Written by Dana Blankenhorn, Inactive

I'm afraid one of the recent posts here has given an open source leader some homework. So if he's not at his favorite watering hole this weekend, watching the football (or the Red Sox), I apologize.

Ross Turk of Sourceforge (right) was troubled by my post about Mashable's Open Source God, which to him read as though I were calling Sourceforge a site meant exclusively for developers. That is its perceived niche, and its greatest strength, something it should be proud of.

But to Ross, the site's community manager, Sourceforge is and should be much more. Thus, his homework. He's planning a five part series called The Many Hats of Sourceforge.Net, covering all the roles which the site plays in the open source ecosystem.

I'm looking forward to it.

The Open Source InclineI took on a similar effort for this blog a year ago, a series of background pieces about open source which eventually included the bit I may be best known for here, The Open Source Incline.

That piece posited that there are a range of open source licenses, from near-proprietary to freedom defined as mutual obligation, and that the market naturally pulls companies toward the latter model, toward the GPL.

When a company first chooses to open source its code, all that code is its own, and they naturally seek to protect their own interests. As they seek more community participation, they are pulled toward licenses which give code contributors equal rights and equal obligations.
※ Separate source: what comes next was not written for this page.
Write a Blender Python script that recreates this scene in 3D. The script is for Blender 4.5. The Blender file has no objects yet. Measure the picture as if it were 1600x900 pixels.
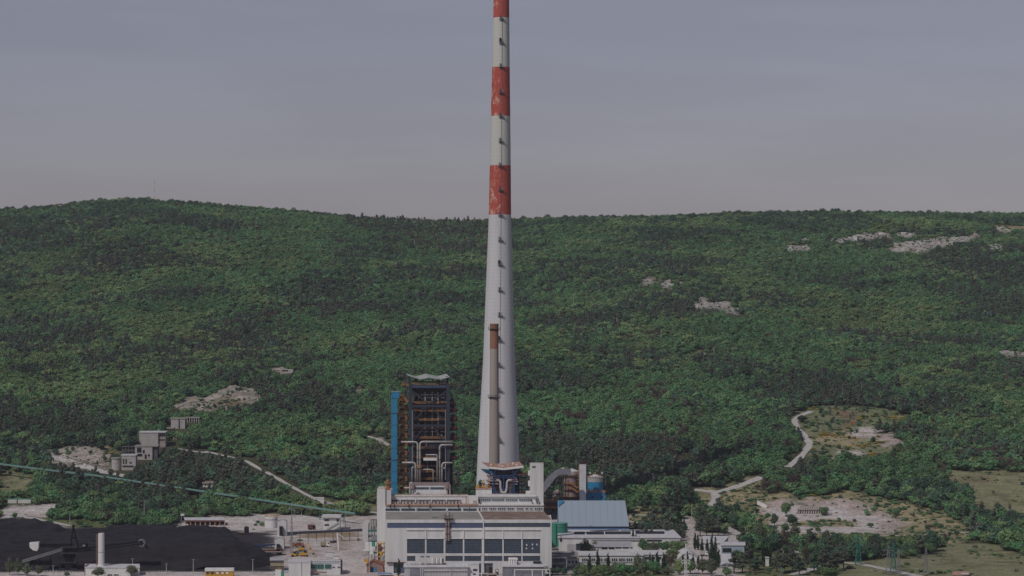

The GPL's controversial holding that software freedom isn't free, that it includes obligations to others, remains a political divide. But increasingly, as with Java, the market is moving toward that view.

The point of this review is mainly to wish Ross well, and to modestly suggest that as he writes he be open to the serrendipity of what he's writing and follow it. I had no idea the Open Source Incline piece would come out of my series when I started, and he may find his mind has something much more powerful locked away, just waiting to be heard.